Um bom aluno que não cria empregos nem riqueza


O primeiro ano da terceira intervenção externa em Portugal nos últimos 30 anos terminou ontem com um misto de resultados. O país cumpriu 75% das medidas acordadas até agora, não alterou metas orçamentais, nem pediu mais dinheiro. Os portugueses passaram a saber o que é um memorando de entendimento, quem é Poul Thomson ou a usar a palavra troika em modo (re)corrente.
Do lado dos credores externos, Portugal recebe elogios: «notável» ajustamento, «mais era impossível» ou «progresso considerável» nas reformas estruturais, tal como se pode ler nos documentos da terceira revisão da Comissão Europeia, divulgados esta semana. Da parte dos investidores, a história é outra: juros da dívida pública acima de 10% em todos os prazos, o dobro do cobrado à Irlanda – o outro ‘bom aluno’ intervencionado pela troika. Um segundo resgate e a reestruturação da dívida são dados como certos pelo mercado. Contas feitas, Portugal foi aprovado por quem lhe empresta dinheiro hoje, mas está longe de convencer quem irá financiar o país no futuro.
O impacto de um ano de troika na economia foi violento e está cheio de superlativos. Portugal vive a recessão mais profunda da democracia (queda do PIB de 4,8% entre 2011 e 2012) com o consumo, investimento e confiança de famílias e empresas a registarem quedas e mínimos históricos. O desemprego e a dívida pública dispararam para máximos nunca vistos: o primeiro abrange 15% da população e 35% dos mais jovens, o segundo chegará a 115% do PIB, em 2013. Num ano, o país vendeu 3,3 mil milhões de euros de activos estratégicos na energia (EDP e REN) e prepara-se para desfazer-se de empresas de transporte, serviços postais e águas. A banca está ligada à ‘máquina’ do Banco Central Europeu (BCE), que já lhe emprestou cerca de 47 mil milhões de euros.
«O segundo ano será tão importante como o primeiro, mas será decisivo na inversão de queda da economia, na consolidação orçamental sustentada e nas reformas estruturais para a retoma do crescimento», diz ao SOL Abel Mateus, especialista em política monetária e ex-presidente da Autoridade da Concorrência (AdC).
Portugal arranca para o segundo ano com a troika com vários ‘perigos’ no horizonte. Depois da Grécia e da indefinição dos líderes europeus, 2012 será marcado pelos efeitos da crise em Espanha e o desemprego, segundo os credores externos. Deixaram isso claro na última revisão, ao sublinhar que as exportações vão crescer 2% em 2012, metade do previsto há três meses, com «o enfraquecimento da economia europeia a começar a ter efeitos em Portugal».

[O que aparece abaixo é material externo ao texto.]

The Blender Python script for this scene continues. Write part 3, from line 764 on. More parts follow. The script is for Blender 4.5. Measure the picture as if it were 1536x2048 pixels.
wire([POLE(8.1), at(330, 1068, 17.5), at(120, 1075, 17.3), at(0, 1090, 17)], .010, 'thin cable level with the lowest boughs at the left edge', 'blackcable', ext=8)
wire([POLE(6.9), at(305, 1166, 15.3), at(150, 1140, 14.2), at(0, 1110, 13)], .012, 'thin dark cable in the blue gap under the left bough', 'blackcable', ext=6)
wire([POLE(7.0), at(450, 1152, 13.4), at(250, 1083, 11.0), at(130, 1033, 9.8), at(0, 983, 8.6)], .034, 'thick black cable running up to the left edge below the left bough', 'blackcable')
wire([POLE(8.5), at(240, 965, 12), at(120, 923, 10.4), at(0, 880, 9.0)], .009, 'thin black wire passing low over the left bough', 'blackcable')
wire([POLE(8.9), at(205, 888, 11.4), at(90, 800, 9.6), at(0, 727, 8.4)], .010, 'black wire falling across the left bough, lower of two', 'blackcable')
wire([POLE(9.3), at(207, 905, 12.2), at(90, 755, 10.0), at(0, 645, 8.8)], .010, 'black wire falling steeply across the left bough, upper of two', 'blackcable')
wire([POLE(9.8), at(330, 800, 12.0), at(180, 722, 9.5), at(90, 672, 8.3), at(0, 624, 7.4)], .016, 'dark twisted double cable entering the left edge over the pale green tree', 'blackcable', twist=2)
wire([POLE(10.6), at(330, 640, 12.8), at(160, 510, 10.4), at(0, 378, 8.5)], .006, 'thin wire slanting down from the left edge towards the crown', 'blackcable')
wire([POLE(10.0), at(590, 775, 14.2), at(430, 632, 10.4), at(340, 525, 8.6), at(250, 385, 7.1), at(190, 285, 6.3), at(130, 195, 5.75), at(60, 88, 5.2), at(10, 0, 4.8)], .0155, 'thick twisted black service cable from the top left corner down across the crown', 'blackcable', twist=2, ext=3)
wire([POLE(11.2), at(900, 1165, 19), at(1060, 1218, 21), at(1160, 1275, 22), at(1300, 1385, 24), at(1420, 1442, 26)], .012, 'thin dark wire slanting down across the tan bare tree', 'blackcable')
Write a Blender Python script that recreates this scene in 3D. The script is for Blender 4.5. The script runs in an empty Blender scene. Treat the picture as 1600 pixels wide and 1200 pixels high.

Espanha, para onde vão 25% das vendas nacionais, estará em recessão em 2012, os juros do país vizinho são já superiores aos italianos e o Citigroup veio dizer, esta semana, que Madrid será resgatada até final do ano.
O desemprego, cuja taxa a troika prevê de 14,4%, em 2012, e o Eurostat diz estar já em 15%, em Fevereiro, assume-se como um dos principais candidatos a provocar uma derrapagem orçamental nas metas do défice que este ano terá de atingir os 4,5% do PIB português.
O balanço deste primeiro ano não é consensual. «Há alguém para além do ministro Vítor Gaspar que faça uma avaliação positiva desta democracia limitada, de liberalismo tributário e da venda de património ao desbarato?» questiona ao SOL António Carlos dos Santos, ex-secretário de Estado dos Assuntos Fiscais de Sousa Franco e que exerceu cargos na Comissão Europeia e Banco Mundial.
Doze meses é também pouco para se tirar qualquer conclusão sobre o futuro. Um ano após serem resgatadas e durante a terceira revisão, também a Grécia e a Irlanda foram elogiadas pela troika pelas reformas e andamento do seu programa. Nos meses seguintes, Atenas viu os juros da dívida triplicar, a economia ficar em pré-falência e foi obrigada a pedir um segundo resgate. Dublin, por seu lado, colocou os juros ao nível dos espanhóis e italianos e está a lançar medidas para o crescimento. O tempo dirá qual dos dois caminhos Portugal percorreu.